Sustained media playback levels the playing field somewhat. An hour of Netflix streaming with the screen brightness set to full sapped 7% of a full charge. That’s still good for a budget phone running on a humble processor, but it’s not spectacular.

To pluck a couple of other examples out of the aether, the Vivo Y70 with its 4100 mAh battery, FHD display and Snapdragon 665 lost 8% in this informal test. The Realme 5 with its 5000 mAh battery, HD display and Snapdragon 665 CPU lost 9%.

For those who value stamina way more than media experience, or who are routinely away from a power point for three days at a time, the Moto G9 is near the top of a relatively short list of options.

It comes bundled with Motorola’s 20W TurboPower 20 fast charger, which I found was able to get from 16% to 99% in two hours. 15 minutes will generally get you a 13% increase, right up until the final stretch when the charging rate invariably slows down.

That’s not massively fast, but do remember the sheer size of that battery. There’s a lot more battery to fill here, so the G9 Power’s recharging numbers look pretty good in context.

Moto G9 Power

The Moto G9 Power is even more of a specialist tool than previous models in the range, for better and for worse.

On the positive side, its battery is bigger and lasts longer than ever before.
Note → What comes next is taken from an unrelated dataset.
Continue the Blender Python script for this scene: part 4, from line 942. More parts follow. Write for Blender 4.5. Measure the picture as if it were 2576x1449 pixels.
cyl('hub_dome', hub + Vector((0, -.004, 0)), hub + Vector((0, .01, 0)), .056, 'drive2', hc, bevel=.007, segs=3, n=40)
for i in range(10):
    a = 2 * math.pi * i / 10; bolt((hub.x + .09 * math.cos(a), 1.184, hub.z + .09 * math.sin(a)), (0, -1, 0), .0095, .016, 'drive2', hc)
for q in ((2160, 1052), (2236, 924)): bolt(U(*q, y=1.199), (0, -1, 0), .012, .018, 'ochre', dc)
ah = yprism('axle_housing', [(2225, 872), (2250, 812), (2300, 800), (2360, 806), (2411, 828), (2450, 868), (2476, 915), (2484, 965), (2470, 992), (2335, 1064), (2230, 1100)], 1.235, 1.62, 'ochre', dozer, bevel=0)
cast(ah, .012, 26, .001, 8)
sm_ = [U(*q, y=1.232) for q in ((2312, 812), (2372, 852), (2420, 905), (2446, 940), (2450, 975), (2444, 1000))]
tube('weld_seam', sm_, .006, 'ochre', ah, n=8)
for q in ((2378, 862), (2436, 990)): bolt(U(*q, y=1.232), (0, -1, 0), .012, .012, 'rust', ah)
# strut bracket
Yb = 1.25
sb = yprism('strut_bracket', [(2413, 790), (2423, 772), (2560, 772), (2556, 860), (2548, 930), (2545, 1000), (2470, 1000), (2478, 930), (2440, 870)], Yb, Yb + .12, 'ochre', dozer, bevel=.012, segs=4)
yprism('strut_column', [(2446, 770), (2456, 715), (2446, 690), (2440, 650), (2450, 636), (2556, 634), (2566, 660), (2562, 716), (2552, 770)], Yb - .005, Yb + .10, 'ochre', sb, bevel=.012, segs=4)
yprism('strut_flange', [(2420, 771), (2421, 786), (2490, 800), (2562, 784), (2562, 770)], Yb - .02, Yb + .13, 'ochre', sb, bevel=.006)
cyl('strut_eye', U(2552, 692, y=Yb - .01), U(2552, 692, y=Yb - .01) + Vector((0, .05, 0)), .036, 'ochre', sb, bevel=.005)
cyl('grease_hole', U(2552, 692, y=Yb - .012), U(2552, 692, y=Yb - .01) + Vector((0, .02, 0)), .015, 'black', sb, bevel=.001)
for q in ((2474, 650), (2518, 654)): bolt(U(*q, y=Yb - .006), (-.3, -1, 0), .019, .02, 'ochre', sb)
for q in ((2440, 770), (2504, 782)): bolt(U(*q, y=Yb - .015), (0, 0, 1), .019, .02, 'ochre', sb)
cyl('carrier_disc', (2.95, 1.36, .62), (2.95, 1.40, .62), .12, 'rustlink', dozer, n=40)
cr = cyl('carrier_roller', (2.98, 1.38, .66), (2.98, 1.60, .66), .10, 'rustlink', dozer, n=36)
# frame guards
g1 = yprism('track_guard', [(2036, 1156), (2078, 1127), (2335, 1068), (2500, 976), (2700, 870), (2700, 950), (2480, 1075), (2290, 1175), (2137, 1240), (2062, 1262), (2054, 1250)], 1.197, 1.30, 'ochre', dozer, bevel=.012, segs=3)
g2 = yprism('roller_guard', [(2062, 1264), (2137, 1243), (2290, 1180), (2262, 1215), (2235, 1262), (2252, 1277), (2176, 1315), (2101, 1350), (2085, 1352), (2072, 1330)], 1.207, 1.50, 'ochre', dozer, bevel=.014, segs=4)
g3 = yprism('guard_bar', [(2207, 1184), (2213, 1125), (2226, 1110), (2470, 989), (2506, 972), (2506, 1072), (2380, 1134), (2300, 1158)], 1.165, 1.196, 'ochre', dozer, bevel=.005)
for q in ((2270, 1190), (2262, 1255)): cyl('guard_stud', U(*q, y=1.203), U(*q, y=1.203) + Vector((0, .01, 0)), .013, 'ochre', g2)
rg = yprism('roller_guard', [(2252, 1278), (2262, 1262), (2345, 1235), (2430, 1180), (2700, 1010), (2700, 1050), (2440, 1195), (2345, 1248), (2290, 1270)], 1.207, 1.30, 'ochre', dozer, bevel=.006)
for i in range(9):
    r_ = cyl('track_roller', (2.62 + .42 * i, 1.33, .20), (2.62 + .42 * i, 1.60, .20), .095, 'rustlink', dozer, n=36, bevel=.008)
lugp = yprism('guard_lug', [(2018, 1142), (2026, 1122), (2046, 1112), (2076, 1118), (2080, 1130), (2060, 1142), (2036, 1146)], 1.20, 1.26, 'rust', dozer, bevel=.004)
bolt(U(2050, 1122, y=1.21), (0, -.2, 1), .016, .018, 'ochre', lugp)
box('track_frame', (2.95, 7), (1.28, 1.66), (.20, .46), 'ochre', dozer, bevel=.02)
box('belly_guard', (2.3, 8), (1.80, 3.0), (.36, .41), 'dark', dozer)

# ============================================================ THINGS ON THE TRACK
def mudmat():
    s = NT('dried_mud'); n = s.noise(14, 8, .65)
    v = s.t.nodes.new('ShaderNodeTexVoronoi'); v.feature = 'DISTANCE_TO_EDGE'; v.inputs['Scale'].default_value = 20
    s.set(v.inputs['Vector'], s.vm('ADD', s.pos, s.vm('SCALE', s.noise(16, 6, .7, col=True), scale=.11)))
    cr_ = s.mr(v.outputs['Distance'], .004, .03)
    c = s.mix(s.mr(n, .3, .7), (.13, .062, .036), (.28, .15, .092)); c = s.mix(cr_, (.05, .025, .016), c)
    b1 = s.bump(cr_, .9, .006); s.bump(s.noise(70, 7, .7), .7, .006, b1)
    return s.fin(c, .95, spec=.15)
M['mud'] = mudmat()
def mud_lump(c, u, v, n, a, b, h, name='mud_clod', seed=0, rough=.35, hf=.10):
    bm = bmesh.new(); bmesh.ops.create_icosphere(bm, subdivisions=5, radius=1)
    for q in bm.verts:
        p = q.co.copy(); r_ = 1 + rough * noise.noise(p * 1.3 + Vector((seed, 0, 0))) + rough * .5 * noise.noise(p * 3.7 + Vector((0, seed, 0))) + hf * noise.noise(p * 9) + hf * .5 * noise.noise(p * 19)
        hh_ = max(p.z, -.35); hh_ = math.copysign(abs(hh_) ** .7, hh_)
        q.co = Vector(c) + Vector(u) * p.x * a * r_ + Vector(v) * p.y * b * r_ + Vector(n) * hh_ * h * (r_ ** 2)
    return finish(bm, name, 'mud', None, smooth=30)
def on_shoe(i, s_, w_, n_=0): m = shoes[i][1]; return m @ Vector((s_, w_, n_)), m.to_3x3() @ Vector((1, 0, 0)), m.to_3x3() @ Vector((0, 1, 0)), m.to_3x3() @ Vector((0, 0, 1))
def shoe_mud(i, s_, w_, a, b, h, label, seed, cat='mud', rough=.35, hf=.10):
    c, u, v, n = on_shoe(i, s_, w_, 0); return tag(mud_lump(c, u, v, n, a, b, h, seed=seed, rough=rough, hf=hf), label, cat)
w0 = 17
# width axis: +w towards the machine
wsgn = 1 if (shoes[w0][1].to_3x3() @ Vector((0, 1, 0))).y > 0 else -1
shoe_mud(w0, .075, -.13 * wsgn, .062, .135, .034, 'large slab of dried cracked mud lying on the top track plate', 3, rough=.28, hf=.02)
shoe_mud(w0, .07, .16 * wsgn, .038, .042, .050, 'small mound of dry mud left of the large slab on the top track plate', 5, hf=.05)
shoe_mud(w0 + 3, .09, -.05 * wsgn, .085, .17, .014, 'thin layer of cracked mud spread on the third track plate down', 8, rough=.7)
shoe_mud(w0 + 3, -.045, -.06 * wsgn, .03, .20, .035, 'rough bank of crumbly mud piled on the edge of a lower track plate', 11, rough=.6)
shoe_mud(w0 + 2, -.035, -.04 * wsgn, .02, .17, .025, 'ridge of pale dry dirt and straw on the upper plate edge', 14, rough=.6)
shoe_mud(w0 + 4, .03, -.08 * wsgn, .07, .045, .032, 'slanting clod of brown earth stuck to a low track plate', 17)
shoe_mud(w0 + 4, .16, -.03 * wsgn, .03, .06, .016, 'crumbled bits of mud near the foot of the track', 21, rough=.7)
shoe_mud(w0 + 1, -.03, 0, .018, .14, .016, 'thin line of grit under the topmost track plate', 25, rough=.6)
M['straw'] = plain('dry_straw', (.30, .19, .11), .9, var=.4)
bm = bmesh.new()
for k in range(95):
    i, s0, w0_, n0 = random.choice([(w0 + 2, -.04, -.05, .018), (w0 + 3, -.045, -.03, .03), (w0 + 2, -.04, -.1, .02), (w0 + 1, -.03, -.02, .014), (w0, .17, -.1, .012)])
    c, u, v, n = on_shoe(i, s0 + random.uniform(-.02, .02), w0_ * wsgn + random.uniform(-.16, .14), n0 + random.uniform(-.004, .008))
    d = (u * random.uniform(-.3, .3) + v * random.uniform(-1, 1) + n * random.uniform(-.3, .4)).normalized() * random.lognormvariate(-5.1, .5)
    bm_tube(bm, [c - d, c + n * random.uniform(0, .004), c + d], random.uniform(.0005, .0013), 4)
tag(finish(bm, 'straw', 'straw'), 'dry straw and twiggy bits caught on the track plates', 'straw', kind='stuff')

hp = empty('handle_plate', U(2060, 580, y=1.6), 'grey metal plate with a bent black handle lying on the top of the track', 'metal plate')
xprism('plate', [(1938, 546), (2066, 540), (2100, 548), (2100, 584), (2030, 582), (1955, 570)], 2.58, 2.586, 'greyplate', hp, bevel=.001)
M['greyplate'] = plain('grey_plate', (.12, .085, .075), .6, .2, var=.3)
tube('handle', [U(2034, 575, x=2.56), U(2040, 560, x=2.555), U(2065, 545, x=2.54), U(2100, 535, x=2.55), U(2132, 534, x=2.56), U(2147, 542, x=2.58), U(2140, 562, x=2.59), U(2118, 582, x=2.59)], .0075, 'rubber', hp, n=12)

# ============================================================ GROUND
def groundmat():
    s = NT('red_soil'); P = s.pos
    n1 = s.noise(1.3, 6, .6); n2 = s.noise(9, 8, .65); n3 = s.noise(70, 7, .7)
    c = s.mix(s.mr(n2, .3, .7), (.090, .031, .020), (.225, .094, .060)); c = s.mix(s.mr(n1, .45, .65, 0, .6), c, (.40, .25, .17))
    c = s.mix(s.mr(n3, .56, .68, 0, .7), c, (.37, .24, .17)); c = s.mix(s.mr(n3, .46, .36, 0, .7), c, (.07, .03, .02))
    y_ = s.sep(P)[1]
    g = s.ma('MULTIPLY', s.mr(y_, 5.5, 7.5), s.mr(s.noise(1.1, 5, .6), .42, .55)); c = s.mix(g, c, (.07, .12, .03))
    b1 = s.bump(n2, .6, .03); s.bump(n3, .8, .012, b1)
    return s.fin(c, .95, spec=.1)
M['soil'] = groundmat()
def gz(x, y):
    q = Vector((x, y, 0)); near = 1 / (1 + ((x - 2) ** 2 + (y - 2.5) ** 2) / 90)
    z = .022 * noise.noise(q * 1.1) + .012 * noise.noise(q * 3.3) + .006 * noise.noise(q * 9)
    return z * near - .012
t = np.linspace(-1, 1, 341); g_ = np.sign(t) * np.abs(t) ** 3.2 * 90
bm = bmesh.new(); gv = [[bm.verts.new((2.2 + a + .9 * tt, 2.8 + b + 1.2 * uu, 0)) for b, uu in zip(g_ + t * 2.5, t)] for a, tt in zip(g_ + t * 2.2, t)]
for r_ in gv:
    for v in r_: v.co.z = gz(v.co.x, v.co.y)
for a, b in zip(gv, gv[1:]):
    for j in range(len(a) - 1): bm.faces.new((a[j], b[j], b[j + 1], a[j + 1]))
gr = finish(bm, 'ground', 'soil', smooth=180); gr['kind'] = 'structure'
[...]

If you have to have a phone that will last you through several days in between charges, and you only have £200 to spend on it, then the Moto G9 Power strains every sinew to make that possible.

However, this blinkered focus on extending stamina has left the Moto G9 Power bigger and heavier than before, and with modest performance and a poor screen that doesn’t do media content any favours whatsoever.

With accomplished rivals like the Poco X3 NFC supplying an all round superior experience for similar money, the Moto G9 Power finds itself the master of an extremely small niche.